Alex Tsakiris: And this is really basic, but why is that a surprise? What does that FMRI normally look like when we’re super excited, super thinking, all that?
Bernardo Kastrup: Well, there has also been a neuroimaging study, a few years ago, done in Japan. They put people having dreams inside an FMRI and it turns out that even simple dream experiences, like a dream of watching a statue, leads to identifiable activations in brain activity. Brain activity goes up when you experience something, to the point that you can even predict what the experience was, and with psychedelics, which are incredibly intense experiences, the opposite seems to happen, which is surprising.
Before all of this came out, in 2012, we thought that psychedelics would light up the brain like a Christmas tree, because under materialism, experience is brain activity or at least generated by brain activity. So, if you have a richer and a more intense experience, you would expect more intense brain activity. It turns out that the opposite is what is observed in a psychedelic trance.
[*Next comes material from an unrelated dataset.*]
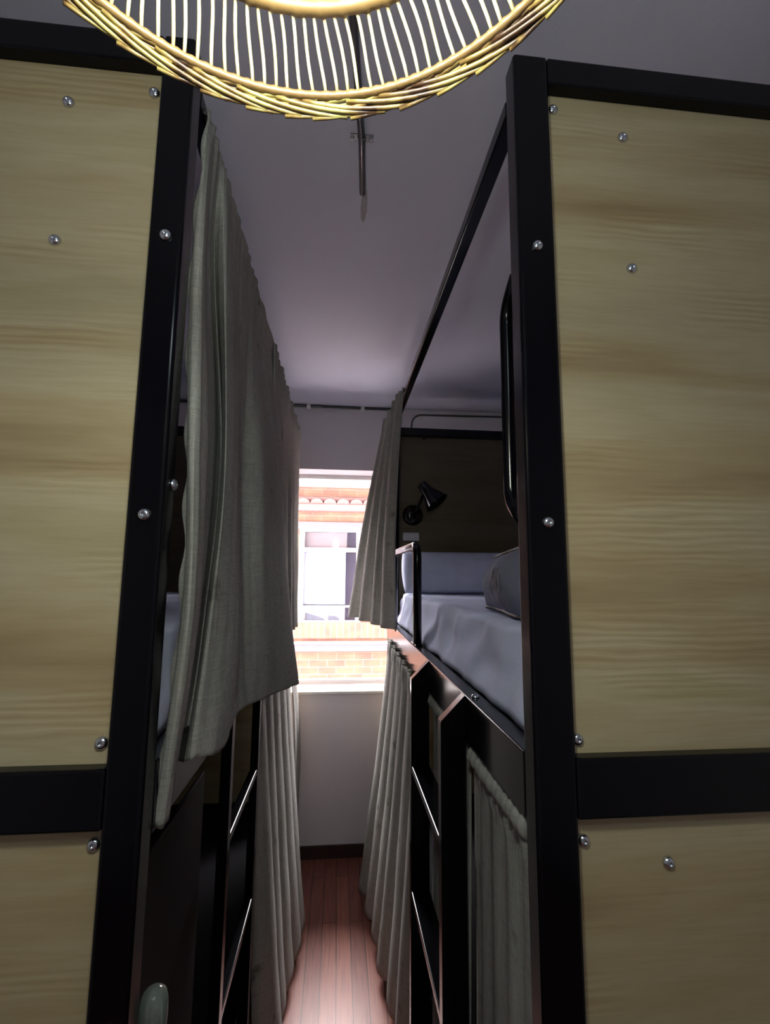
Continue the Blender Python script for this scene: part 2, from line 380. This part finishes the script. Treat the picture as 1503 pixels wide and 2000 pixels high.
def ladder(t, s, x0, x1, ya, yb, zs, ztop):
    """x0 aisle side, x1 bed side"""
    K = M['black']; d = abs(x1-x0)
    for y in (ya, yb):
        bm = bmesh.new(); pr = [(x0, ZF), (x1, ZF), (x1, ztop), (x0, ztop-d)]
        a = [bm.verts.new(W(px, y, pz)) for px, pz in pr]; c_ = [bm.verts.new(W(px, y+.035, pz)) for px, pz in pr]
        bm.faces.new(a); bm.faces.new(c_[::-1])
        for i in range(4): bm.faces.new((a[i], a[(i+1) % 4], c_[(i+1) % 4], c_[i]))
        bmesh.ops.bevel(bm, geom=list(bm.edges), offset=.0016, segments=2, affect='EDGES')
        link('ladder_upright', bm, K, t)
    for z in zs: box('ladder_tread', x0+s*.001, x1, ya+.035, yb, z-.022, z, K, t, .0022, 2)

# right bunk
rb = bunk(1, 'black steel bunk bed on the right with oak end panels, ladder, made upper bed', .332, 1.36, .404, 1.055, (-.305, -.402))
ladder(rb, 1, .267, .331, 1.235, 1.72, (-.66, -1.057, -1.46), -.308)
q = 1.0325
for x, z in ((.406, .929), (.555, .882), (.557, .595), (.402, -.273), (.405, -.430), (.554, -.47)): bolt(rb, x*q+(.004 if x < .41 else 0), .826, z*q)
for x, z in ((.368, .628), (.369, .093)): bolt(rb, x, .80, z)
bolt(rb, .352, 1.215, -.308, 'Z')
# grab handle behind the near post, guard hoop at the ladder
tube('grab_handle', [tuple(p) for p in arc_path([(.347, .855, .60), (.347, .918, .56), (.347, .918, .145), (.347, .855, .105)], .035)], .0125, M['black'], rb)
tube('guard_hoop', [tuple(p) for p in arc_path([(.352, 2.10, -.308), (.352, 2.10, .130), (.352, 2.95, .130), (.352, 2.95, -.308)], .07)], .0165, M['black'], rb, 16)
bm = bmesh.new(); box_in(bm, .336, .368, 2.05, 2.18, -.308, -.299, .002); link('hoop_foot_plate', bm, M['black'], rb)
bolt(rb, .352, 2.155, -.299, 'Z')
box('rail_bracket', .565, .585, 3.115, 3.15, .93, .965, M['black'], rb, .003)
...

And it’s not only psychedelics, I already mentioned a couple of other examples. There’s also been a study in Brazil of spirit mediums, which is a subject I know you’re interested in. They took experienced mediums who were willing to do psychography, in other words to write down information that’s supposedly comes from a transcendent source, from another spiritual world, whatever it is, that they claim. They realized that experienced mediums, when they are psychographing, their brain activity, in areas of the brain involved with writing, thinking and writing, is reduced. Then they did controls, they asked these mediums, without psychographing, just to write text in the same brain scanner and the text they wrote scored lower in a measure of complexity than the text they wrote while they were in a trance, and it should have been the opposite, because in the trance, the areas that would activate for you to write complex text were actually deactivated while they were in a trance.
So again, you have this correlation of richer, more complex experience associated with reduction of brain activity in key cognitive regions.